Your task: Print exactly the lines from the first one down to the line containing "return a @ b @ c", both ends included, with no pictures and nothing else.

--- BEGIN Records to process ---

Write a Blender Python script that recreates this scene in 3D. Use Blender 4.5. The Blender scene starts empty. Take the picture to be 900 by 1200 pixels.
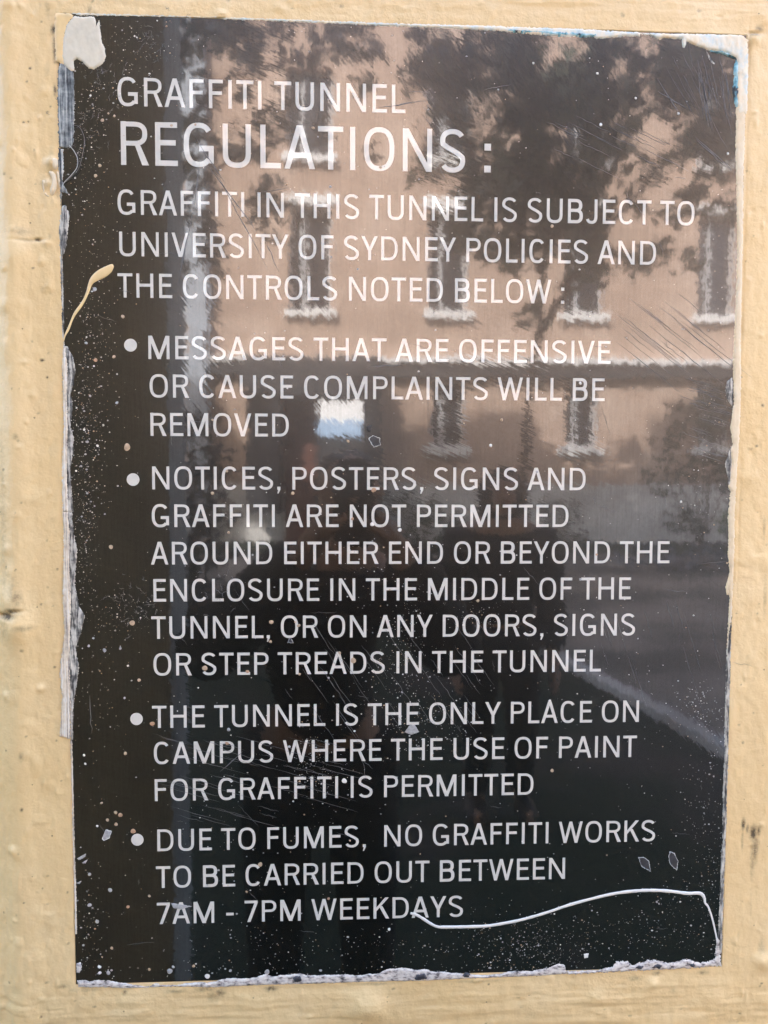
import bpy, bmesh, math, random
import numpy as np
from mathutils import Vector, Matrix
from mathutils.geometry import delaunay_2d_cdt

random.seed(7)
rng = np.random.default_rng(7)
scene = bpy.context.scene
COL = scene.collection

# ---------------------------------------------------------------- camera
# world: the sign's face lies in the plane y = 0, its centre at z = ZC; the yard is towards -Y
ZC = 1.50
F_PX = 867.0
RX, RY, RZ = 5.10738582e-02, -4.66309728e-02, 7.30713063e-04
CAM_LOCAL = (-0.05147276, -0.03656962, -0.65559711)          # right, down, into the wall
PW, PH = 0.594, 0.8462                                       # sign size


def _rot():
    cx, sx, cy, sy, cz, sz = (math.cos(RX), math.sin(RX), math.cos(RY), math.sin(RY), math.cos(RZ), math.sin(RZ))
    a = np.array([[cz, -sz, 0], [sz, cz, 0], [0, 0, 1]])
    b = np.array([[cy, 0, sy], [0, 1, 0], [-sy, 0, cy]])
    c = np.array([[1, 0, 0], [0, cx, -sx], [0, sx, cx]])
    return a @ b @ c


_R = _rot()
_w = lambda v: Vector((v[0], v[2], -v[1]))
RIGHT, DOWN, FWD = _w(_R[0]), _w(_R[1]), _w(_R[2])
CAM = Vector((CAM_LOCAL[0], CAM_LOCAL[2], ZC - CAM_LOCAL[1]))
cam_d = bpy.data.cameras.new('camera')
cam = bpy.data.objects.new('camera', cam_d)
COL.objects.link(cam)
cam.matrix_world = Matrix(((RIGHT.x, -DOWN.x, -FWD.x, CAM.x), (RIGHT.y, -DOWN.y, -FWD.y, CAM.y),
                           (RIGHT.z, -DOWN.z, -FWD.z, CAM.z), (0, 0, 0, 1)))
cam_d.sensor_width = 36
cam_d.lens = F_PX / 1200 * 36
cam_d.clip_start, cam_d.clip_end = 0.02, 2000
cam_d.dof.use_dof = True                                     # a phone lens, 3.5 mm wide, focused on the sign
cam_d.dof.focus_distance = 0.657
cam_d.dof.aperture_fstop = cam_d.lens / 2.2
scene.camera = cam


def ray(px, py):
    return (FWD + RIGHT * ((px - 450) / F_PX) + DOWN * ((py - 600) / F_PX))


def W2(px, py):
    """photo bearing -> (x, z) on the plane of the wall"""
    d = ray(px, py)
    t = -CAM.y / d.y
    return (CAM.x + d.x * t, CAM.z + d.z * t)


def yard(px, py, y):
    """point of the yard, at distance -y from the wall, whose mirror image is seen on that bearing"""
    d = ray(px, py)
    t = (-CAM.y - y) / d.y
    return Vector((CAM.x + d.x * t, y, CAM.z + d.z * t))


# ---------------------------------------------------------------- sky, sun, exposure
SUN = Vector((-0.33, 0.665, 0.67)).normalized()
world = bpy.data.worlds.new('World')
scene.world = world
world.use_nodes = True
wn = world.node_tree
sky = wn.nodes.new('ShaderNodeTexSky')
sky.sky_type = 'NISHITA'
sky.sun_disc = False
sky.sun_elevation = math.asin(SUN.z)
sky.sun_rotation = math.atan2(SUN.x, SUN.y)
sky.air_density, sky.dust_density, sky.ozone_density = 1.0, 3.0, 0.8
wn.nodes['Background'].inputs['Strength'].default_value = 0.15
wn.links.new(sky.outputs[0], wn.nodes['Background'].inputs['Color'])
sun_d = bpy.data.lights.new('sun', 'SUN')
sun_d.energy = 2.3
sun_d.angle = math.radians(0.5)
sun_d.color = (1.0, 0.96, 0.91)
sun = bpy.data.objects.new('sun', sun_d)
COL.objects.link(sun)
sun.location = SUN * 60
sun.rotation_euler = SUN.to_track_quat('Z', 'Y').to_euler()
scene.view_settings.view_transform = 'Standard'
scene.view_settings.look = 'None'
scene.view_settings.gamma = 1.0
scene.view_settings.exposure = 3.48
scene.cycles.use_denoising = True
scene.cycles.max_bounces = 8
scene.cycles.sample_clamp_indirect = 10


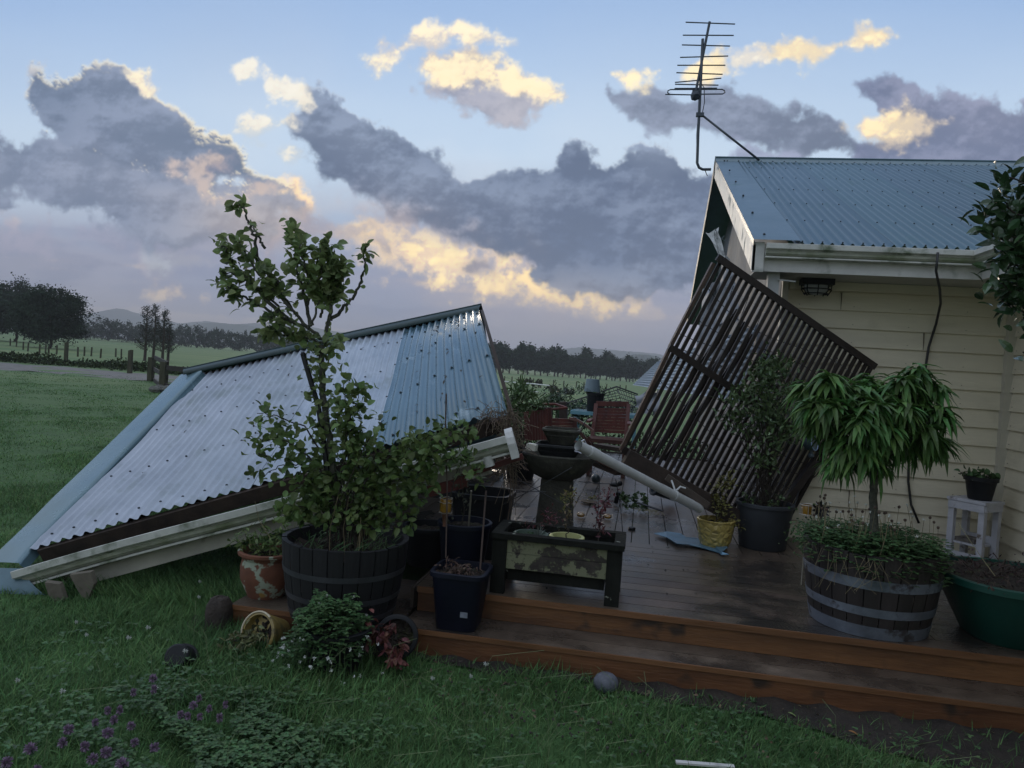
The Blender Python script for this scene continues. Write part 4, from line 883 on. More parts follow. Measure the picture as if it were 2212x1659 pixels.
# ------------------------------------------------------------------ white downpipe
pvc = mat('white_pvc', (.56, .57, .56), .35, .12, 7, .05, spec=.6); add_patches(pvc, (.13, .14, .11), 7, .64, .74, .7)
dp = empty('downpipe', at(1270, 975, d=5.1), 'white round plastic downpipe fallen across the concrete birdbath and yellow pot', 'pipe')
p0, p1 = at(1272, 974, d=5.05), at(1512, 1099, d=5.85); ax_ = (p1-p0)/np.linalg.norm(p1-p0)
def hollow_pipe(b, p0, p1, r, th=.004, n=24):
    ax_ = (p1-p0)/np.linalg.norm(p1-p0); x = np.cross(ax_, (0, 0, 1)); x /= np.linalg.norm(x); y = np.cross(x, ax_); R = np.array([x, y, ax_]).T; L = np.linalg.norm(p1-p0)
    b.lathe([(r-th, .25), (r-th, 0), (r, 0), (r, L), (r-th, L), (r-th, L-.2)], p0, n, R)
b = MB(); hollow_pipe(b, p0, p1, .035); b.build('pipe', pvc, dp, smooth=True)
b = MB(); q = p0+(p1-p0)*.745; hollow_pipe(b, q-ax_*.012, q+ax_*.012, .041); b.tube([q+arr(0, 0, .04), q+arr(-.02, .02, .09), q+arr(-.03, .03, .11)], .007, 6); b.tube([q+arr(.01, 0, .04), q+arr(.04, .02, .07), q+arr(.08, .02, .06)], .007, 6); b.build('bracket', pvc, dp)
b = MB(); hollow_pipe(b, p0, p0+ax_*.09, .0395); b.build('socket', pvc, dp, smooth=True)

# ------------------------------------------------------------------ plants and pots: helpers
leafA = mat('pear_leaf', (.20, .27, .105), .5, .35, 6, 0, island=.38, trans=.38, spec=.4)
leafR = mat('rose_leaf', (.14, .21, .068), .5, .35, 6, 0, island=.42, trans=.35, spec=.4)
leafP = mat('peach_leaf', (.085, .19, .045), .5, .3, 6, 0, island=.45, trans=.25, spec=.4)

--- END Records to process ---

Task solution:
Write a Blender Python script that recreates this scene in 3D. Use Blender 4.5. The Blender scene starts empty. Take the picture to be 900 by 1200 pixels.
import bpy, bmesh, math, random
import numpy as np
from mathutils import Vector, Matrix
from mathutils.geometry import delaunay_2d_cdt

random.seed(7)
rng = np.random.default_rng(7)
scene = bpy.context.scene
COL = scene.collection

# ---------------------------------------------------------------- camera
# world: the sign's face lies in the plane y = 0, its centre at z = ZC; the yard is towards -Y
ZC = 1.50
F_PX = 867.0
RX, RY, RZ = 5.10738582e-02, -4.66309728e-02, 7.30713063e-04
CAM_LOCAL = (-0.05147276, -0.03656962, -0.65559711)          # right, down, into the wall
PW, PH = 0.594, 0.8462                                       # sign size


def _rot():
    cx, sx, cy, sy, cz, sz = (math.cos(RX), math.sin(RX), math.cos(RY), math.sin(RY), math.cos(RZ), math.sin(RZ))
    a = np.array([[cz, -sz, 0], [sz, cz, 0], [0, 0, 1]])
    b = np.array([[cy, 0, sy], [0, 1, 0], [-sy, 0, cy]])
    c = np.array([[1, 0, 0], [0, cx, -sx], [0, sx, cx]])
    return a @ b @ c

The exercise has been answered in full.